What needs to be done: In the records below, pick out all lines containing the word "this".

+-------+

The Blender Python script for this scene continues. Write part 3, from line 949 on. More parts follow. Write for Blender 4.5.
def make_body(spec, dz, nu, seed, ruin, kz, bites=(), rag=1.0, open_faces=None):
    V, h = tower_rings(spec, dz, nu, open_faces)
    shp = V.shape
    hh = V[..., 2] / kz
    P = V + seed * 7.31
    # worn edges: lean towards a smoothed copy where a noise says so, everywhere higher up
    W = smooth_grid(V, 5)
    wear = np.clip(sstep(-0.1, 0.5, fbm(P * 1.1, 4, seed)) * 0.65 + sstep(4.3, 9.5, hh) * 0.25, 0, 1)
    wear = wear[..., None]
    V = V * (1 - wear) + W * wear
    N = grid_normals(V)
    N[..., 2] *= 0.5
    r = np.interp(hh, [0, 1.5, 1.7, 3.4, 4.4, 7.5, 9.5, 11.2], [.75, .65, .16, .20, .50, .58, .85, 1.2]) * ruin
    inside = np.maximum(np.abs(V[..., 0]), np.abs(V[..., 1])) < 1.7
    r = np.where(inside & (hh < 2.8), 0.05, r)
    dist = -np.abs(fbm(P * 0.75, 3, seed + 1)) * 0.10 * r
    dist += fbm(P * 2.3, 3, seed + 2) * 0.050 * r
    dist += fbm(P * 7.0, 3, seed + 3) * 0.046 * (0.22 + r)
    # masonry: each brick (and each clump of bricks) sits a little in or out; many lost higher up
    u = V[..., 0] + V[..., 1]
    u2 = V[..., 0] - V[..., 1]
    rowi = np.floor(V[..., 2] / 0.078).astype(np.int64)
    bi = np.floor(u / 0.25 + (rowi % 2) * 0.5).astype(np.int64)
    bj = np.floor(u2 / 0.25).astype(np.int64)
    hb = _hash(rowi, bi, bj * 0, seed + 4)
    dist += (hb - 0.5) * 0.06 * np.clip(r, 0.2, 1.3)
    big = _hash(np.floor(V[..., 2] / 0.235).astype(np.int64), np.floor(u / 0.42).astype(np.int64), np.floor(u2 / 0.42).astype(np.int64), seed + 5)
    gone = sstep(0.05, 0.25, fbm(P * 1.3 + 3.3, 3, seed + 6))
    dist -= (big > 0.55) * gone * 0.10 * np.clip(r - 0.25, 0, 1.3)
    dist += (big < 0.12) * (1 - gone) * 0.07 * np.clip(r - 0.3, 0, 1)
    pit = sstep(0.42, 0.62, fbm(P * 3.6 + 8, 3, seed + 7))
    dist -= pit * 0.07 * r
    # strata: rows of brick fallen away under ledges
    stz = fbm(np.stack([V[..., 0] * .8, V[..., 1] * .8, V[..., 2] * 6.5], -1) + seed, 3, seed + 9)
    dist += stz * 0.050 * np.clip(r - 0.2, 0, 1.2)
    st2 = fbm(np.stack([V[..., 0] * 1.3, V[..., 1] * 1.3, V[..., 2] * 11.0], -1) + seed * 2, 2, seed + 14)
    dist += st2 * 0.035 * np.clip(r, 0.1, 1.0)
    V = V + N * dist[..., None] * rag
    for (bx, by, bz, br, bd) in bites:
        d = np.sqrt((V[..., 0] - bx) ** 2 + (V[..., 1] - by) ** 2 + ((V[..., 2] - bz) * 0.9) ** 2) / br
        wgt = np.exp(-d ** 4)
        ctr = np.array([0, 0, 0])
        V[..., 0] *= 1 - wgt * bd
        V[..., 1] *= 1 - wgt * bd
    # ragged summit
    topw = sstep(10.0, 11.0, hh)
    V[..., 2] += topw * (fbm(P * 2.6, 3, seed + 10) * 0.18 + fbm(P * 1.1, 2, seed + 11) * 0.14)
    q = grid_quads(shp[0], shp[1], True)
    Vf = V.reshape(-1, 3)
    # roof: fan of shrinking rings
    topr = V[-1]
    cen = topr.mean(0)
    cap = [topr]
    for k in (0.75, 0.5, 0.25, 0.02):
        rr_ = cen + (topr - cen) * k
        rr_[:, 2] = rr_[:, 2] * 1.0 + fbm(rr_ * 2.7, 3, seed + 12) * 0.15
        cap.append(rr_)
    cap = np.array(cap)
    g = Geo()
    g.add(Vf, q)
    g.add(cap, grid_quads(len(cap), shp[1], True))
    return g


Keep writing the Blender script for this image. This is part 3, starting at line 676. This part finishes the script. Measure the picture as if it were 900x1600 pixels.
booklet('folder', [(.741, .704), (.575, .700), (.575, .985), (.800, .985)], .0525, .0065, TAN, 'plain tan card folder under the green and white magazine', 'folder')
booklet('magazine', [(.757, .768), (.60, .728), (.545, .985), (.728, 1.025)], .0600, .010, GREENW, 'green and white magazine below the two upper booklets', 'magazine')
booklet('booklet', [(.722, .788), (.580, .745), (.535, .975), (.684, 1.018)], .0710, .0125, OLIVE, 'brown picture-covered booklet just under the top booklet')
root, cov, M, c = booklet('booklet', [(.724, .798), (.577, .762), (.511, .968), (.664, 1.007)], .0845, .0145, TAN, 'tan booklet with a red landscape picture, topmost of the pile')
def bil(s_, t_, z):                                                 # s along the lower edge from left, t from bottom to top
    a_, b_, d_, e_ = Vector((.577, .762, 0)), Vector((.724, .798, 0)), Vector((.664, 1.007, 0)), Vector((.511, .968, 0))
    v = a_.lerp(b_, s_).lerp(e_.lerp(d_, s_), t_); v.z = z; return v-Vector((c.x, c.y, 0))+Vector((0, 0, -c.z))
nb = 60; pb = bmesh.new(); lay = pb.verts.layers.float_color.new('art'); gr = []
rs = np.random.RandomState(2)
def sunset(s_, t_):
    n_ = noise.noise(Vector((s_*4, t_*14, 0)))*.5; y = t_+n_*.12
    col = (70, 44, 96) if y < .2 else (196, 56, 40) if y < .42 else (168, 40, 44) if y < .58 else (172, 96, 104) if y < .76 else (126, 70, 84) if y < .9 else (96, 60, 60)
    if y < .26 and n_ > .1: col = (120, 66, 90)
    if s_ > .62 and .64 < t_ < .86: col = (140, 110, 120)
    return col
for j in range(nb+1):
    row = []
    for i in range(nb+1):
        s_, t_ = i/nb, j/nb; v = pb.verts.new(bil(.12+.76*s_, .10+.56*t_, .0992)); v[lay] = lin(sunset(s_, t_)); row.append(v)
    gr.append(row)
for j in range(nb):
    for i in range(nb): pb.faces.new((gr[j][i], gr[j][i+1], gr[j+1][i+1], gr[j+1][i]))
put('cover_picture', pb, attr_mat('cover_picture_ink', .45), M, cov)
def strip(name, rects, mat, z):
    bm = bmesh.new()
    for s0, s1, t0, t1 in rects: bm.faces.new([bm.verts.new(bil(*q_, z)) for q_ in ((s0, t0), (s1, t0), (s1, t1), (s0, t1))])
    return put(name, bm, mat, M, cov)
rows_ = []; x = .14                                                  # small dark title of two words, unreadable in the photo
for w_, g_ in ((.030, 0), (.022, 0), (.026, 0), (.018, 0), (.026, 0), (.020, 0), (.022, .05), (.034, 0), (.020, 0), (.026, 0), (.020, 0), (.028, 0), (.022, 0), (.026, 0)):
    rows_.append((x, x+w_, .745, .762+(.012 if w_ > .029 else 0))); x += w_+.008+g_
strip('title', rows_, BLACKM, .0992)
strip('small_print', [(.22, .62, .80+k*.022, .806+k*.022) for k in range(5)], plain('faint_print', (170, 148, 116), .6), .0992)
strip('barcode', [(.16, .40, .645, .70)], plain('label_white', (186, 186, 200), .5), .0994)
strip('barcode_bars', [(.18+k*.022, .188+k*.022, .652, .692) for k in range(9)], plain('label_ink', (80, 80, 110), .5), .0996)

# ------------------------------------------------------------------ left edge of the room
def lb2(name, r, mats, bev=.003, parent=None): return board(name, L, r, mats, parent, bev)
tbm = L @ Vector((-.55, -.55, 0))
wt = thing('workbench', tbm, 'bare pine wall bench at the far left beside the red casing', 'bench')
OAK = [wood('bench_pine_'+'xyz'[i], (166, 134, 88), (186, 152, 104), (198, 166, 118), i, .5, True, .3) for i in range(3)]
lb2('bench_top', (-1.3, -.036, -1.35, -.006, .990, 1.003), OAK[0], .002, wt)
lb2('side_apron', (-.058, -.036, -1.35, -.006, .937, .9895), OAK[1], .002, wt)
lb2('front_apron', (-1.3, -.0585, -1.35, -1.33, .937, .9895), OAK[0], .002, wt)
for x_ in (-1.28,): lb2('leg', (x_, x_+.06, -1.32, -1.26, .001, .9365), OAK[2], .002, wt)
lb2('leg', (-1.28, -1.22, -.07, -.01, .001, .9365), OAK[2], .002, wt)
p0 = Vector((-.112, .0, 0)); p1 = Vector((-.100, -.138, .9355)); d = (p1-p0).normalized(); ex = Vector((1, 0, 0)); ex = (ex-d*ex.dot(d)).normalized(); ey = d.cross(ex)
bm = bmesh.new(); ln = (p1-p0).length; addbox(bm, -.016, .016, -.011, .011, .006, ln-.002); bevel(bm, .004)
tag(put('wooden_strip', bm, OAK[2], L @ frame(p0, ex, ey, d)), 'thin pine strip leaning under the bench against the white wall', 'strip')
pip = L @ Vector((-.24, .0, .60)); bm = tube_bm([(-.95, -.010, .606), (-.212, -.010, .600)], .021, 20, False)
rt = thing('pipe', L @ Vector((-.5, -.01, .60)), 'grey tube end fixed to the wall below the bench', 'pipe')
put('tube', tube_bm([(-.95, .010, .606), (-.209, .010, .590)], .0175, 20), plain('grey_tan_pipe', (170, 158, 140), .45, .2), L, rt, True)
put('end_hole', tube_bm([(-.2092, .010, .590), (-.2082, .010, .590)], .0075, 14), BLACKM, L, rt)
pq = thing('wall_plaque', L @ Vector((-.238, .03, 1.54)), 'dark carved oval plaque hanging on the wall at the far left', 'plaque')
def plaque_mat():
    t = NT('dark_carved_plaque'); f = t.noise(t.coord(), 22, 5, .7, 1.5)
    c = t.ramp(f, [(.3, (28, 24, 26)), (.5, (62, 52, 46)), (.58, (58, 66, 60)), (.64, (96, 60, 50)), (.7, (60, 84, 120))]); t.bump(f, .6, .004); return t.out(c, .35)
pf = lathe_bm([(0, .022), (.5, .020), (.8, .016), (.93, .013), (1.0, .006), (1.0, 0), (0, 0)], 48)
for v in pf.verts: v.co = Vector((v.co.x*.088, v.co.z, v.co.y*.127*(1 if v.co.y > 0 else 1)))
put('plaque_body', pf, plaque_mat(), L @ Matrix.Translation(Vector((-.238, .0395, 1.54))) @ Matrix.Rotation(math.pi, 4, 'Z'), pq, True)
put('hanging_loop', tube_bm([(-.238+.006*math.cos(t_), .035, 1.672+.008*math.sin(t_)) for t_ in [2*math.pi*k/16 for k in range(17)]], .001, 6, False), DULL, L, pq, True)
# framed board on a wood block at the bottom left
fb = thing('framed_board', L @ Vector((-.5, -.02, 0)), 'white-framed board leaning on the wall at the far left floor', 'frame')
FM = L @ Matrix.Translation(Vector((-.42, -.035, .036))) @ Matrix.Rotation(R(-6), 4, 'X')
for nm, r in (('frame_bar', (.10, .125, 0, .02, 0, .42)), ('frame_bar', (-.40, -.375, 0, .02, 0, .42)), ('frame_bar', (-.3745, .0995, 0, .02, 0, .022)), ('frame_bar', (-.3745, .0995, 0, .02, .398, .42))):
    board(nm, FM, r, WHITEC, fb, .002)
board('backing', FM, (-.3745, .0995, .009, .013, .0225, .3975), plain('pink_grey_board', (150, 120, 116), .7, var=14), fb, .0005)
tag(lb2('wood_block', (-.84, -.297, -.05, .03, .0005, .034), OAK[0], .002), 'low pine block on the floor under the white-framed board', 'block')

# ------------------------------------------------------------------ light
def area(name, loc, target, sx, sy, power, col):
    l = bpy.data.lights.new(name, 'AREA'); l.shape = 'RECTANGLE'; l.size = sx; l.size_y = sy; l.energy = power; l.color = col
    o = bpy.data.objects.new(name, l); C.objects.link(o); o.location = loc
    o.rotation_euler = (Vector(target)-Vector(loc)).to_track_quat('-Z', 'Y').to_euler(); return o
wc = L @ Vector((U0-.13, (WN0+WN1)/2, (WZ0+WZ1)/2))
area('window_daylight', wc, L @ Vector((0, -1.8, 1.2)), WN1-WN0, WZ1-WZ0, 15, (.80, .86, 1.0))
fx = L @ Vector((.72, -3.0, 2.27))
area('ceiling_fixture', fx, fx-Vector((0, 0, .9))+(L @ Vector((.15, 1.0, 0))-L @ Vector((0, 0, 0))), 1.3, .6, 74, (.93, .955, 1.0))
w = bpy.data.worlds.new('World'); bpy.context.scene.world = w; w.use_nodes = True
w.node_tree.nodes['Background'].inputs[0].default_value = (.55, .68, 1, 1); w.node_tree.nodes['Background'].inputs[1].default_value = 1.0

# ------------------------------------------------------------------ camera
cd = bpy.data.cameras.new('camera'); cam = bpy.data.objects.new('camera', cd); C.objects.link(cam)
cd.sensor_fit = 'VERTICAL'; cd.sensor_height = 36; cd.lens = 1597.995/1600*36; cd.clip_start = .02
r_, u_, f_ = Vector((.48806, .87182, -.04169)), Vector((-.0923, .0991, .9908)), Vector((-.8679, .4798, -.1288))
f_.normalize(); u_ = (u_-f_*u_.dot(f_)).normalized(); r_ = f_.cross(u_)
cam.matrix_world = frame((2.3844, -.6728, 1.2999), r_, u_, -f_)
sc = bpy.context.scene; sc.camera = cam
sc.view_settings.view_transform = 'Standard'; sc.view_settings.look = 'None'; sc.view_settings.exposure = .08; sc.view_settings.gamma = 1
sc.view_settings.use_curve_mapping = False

+-------+

Expected output:
The Blender Python script for this scene continues. Write part 3, from line 949 on. More parts follow. Write for Blender 4.5.
Keep writing the Blender script for this image. This is part 3, starting at line 676. This part finishes the script. Measure the picture as if it were 900x1600 pixels.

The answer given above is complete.